Saisi par plusieurs associations et syndicats de salariés en annulation de l’arrêté du 25 juin 2014 portant agrément de la convention du 14 mai 2014 relative à l’indemnisation du chômage(1), le Conseil d’Etat a jugé illégal, le 5 octobre, le dispositif de différé d’indemnisation, c’est-à-dire la période pendant laquelle un chômeur doit attendre avant de pouvoir percevoir ses droits à l’allocation chômage. « Un tel dispositif est possible dans son principe, mais les modalités [de calcul] prévues par la convention pouvaient aboutir à priver certains salariés licenciés illégalement de toute indemnisation des préjudices autres que la perte de revenus liée au licenciement », explique la Haute Autorité administrative dans un communiqué du même jour. La convention d’assurance chômage prévoit, pour mémoire, que la prise en charge d’un travailleur privé d’emploi est reportée à l’expiration d’un différé d’indemnisation spécifique pouvant aller jusqu’à 180 jours (soit environ six mois) pour les salariés ayant bénéficié d’indemnités supralégales (indemnités de rupture) dans le cadre notamment d’une transaction ou d’une rupture conventionnelle(2). Lorsque ces dernières sont déterminées a posteriori par le conseil de prud’hommes, cela peut exposer l’allocataire au risque de devoir rendre les sommes perçues.

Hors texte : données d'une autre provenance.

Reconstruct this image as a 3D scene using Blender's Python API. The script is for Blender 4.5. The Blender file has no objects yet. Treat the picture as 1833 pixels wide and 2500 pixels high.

Le Conseil d’Etat a également mis en avant l’inégalité induite par ce système, puisque les salariés qui ont moins de deux ans d’ancienneté et ceux qui travaillent dans des entreprises de moins de 11 salariés voient le montant total de leur indemnité pris en compte pour le calcul du différé d’indemnisation, contrairement aux autres salariés licenciés sans cause réelle et sérieuse dont seules les indemnités excédant le minimum légal prévu, correspondant aux six derniers mois de salaire, sont prises en compte pour le calcul de ce différé.
Constatant que ce mécanisme du différé d’indemnisation est « un des éléments clés » retenus par les partenaires sociaux pour assurer l’équilibre de l’assurance chômage, les Hauts Magistrats administratifs en concluent que l’illégalité des modalités du différé d’indemnisation remet en cause l’ensemble de la convention. Cependant, pour assurer la continuité du système de l’assurance chômage, les juges ont décidé de reporter l’annulation de l’arrêté d’agrément de la convention d’assurance chômage au 1er mars 2016, sauf en ce qui concerne :
→ la récupération des indus ou trop-perçus. Si un demandeur d’emploi conteste la récupération d’un indu, son recours est donc désormais suspensif ;
→ les obligations déclaratives des demandeurs d’emploi. Ainsi, si un chômeur omet de déclarer une journée travaillée, Pôle emploi ne peut plus à la fois demander la restitution des prestations versées au titre de cette journée et ne pas tenir compte de celle-ci pour le calcul des droits ultérieurs.
Une nouvelle convention devra donc être signée et agréée pour fixer les règles applicables à partir du 1er mars 2016. Les trois syndicats signataires de la convention d’assurance chômage du 14 mai 2014 – la CFDT, CFTC et FO – « proposeront rapidement une solution technique » à la décision d’annulation du Conseil d’Etat, ont-ils annoncé dans un communiqué commun.